Procedure fm takes a list of numbers as input and outputs the maximum number in the list, as a list of one element. The code recursively replaces the second number in the list with the maximum of the first two, dropping the first one. The maximum seen so far is then always the first number in the list. The list shrinks to one number when the process terminates.

Procedure fm$ has the usual changes in moving from lists to streams, namely (cdr s) is replaced by ((cdr s)) and (lambda () ...) surrounds new streams. This does not work, though, because fm$ calls itself and there is no (lambda () to stop its recursion. An additional problem is that the same token is demanded more than once - this would be fatal if the stream were generated using (random ...).

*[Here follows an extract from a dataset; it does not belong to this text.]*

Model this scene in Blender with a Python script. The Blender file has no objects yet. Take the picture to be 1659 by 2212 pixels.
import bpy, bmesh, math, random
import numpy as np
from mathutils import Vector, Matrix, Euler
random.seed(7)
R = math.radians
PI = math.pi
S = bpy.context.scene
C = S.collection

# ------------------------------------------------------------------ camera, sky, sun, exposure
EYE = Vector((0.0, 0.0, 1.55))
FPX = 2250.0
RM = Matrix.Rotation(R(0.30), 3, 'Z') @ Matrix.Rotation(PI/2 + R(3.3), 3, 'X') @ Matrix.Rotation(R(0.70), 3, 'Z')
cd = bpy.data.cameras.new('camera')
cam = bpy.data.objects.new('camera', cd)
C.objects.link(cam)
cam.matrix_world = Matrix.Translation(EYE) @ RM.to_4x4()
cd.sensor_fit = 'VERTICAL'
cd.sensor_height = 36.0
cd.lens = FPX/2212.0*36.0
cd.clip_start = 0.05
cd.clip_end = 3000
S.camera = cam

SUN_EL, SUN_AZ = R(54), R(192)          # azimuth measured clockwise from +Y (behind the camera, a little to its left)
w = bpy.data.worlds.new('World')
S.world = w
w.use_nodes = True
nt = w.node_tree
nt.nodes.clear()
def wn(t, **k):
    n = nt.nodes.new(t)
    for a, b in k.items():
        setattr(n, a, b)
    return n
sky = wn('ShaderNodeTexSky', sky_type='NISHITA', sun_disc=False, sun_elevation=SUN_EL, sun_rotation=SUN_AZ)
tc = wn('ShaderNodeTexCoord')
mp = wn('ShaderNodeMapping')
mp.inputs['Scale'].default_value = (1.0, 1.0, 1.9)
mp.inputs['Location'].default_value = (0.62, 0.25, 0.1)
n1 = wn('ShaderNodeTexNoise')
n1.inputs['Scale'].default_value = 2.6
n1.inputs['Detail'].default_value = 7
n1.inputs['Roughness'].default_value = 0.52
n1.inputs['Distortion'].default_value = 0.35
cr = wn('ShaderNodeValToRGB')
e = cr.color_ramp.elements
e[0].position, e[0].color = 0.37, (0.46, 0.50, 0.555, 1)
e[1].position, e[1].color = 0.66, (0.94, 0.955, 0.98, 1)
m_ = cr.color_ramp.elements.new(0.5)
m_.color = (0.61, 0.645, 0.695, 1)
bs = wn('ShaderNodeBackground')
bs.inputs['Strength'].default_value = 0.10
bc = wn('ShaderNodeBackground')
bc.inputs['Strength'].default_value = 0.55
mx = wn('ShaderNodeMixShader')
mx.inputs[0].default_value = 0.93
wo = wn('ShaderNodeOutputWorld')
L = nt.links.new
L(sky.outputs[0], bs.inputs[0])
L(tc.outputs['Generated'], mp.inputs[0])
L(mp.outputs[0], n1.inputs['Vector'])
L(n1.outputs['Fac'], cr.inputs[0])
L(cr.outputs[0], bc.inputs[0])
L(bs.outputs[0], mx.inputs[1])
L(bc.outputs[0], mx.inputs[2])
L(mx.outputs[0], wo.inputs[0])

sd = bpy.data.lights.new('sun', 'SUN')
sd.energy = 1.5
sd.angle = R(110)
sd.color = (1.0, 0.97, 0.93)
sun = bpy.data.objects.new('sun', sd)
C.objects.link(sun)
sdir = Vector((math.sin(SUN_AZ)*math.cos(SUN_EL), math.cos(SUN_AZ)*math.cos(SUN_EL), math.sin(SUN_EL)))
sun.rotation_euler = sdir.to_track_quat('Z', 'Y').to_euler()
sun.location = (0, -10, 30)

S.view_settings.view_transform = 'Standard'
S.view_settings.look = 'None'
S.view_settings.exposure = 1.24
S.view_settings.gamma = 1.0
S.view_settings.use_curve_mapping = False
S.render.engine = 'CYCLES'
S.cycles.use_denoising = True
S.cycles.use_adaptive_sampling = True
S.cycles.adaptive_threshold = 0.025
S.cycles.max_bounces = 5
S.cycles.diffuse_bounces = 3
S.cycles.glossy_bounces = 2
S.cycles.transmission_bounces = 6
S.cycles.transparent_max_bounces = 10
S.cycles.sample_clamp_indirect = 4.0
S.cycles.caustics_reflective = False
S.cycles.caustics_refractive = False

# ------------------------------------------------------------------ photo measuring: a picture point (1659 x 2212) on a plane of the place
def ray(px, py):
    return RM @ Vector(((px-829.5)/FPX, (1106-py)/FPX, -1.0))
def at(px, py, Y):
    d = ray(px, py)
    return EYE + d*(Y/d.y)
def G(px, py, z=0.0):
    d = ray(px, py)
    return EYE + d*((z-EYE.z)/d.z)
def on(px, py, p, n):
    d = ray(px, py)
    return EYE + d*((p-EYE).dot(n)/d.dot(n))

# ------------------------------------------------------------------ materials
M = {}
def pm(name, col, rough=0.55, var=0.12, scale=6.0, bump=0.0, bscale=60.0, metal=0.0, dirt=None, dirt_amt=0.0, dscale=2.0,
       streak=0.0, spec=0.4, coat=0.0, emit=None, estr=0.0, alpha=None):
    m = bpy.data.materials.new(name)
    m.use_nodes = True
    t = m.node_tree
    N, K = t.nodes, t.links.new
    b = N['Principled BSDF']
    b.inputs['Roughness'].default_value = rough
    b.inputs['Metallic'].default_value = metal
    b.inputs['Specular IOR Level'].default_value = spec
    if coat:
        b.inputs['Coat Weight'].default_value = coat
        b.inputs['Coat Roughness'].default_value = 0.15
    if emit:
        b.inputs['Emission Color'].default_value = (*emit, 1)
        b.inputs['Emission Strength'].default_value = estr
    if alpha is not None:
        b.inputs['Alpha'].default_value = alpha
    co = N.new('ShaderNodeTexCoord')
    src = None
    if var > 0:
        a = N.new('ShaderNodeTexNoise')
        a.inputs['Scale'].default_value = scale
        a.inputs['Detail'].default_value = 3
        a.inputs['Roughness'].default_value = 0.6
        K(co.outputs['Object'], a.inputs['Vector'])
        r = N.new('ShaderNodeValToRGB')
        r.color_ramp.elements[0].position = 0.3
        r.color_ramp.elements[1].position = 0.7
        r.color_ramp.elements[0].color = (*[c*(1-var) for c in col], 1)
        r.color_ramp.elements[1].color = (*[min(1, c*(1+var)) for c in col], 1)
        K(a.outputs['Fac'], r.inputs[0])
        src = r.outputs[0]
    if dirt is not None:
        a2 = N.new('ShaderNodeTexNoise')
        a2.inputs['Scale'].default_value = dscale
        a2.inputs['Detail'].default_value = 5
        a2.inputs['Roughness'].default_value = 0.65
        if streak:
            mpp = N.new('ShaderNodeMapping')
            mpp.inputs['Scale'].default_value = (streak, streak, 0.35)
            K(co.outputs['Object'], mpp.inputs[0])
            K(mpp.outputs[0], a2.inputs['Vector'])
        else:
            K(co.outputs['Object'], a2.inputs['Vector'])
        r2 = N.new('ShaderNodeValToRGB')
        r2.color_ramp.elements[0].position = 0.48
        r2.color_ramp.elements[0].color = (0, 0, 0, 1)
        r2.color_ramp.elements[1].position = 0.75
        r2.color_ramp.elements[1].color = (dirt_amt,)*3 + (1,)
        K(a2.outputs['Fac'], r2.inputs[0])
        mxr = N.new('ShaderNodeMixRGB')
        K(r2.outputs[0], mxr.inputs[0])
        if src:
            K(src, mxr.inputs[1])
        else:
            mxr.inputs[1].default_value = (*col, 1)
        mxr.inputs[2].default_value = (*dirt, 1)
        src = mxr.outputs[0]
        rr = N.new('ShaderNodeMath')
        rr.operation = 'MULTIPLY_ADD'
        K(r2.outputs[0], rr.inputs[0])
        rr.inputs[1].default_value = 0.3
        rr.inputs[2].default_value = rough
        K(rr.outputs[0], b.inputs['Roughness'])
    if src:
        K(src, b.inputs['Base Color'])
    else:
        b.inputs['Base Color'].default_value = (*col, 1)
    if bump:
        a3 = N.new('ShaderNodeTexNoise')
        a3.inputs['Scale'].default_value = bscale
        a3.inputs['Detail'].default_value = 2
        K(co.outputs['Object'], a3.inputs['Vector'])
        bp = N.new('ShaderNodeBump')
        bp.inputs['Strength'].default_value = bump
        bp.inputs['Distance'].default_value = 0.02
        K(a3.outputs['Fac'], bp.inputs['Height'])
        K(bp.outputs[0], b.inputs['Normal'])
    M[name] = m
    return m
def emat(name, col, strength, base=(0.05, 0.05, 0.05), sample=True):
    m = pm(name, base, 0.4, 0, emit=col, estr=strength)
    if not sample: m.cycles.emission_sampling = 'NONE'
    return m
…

Procedure fm1$ is an attempt to fix the problem with fm$. The recursive call to fm1$ is inside a think but the second of the two arguments of max should not produce a token from S but a token from fm1$ applied to (take$ 1 S). However, if that is done, fm1$ will not be inside a think so problem 2 recurs.

Procedure fm2$ does work but is slightly clumsey since it requires two arguments. The idea is to pass the current maximum into the procedure along with the remainder of the stream begin checked. This avoids taking a token from the fm2$ result to make the comparison in max. Procedure fm3$ at least makes the use of fm2$ easier.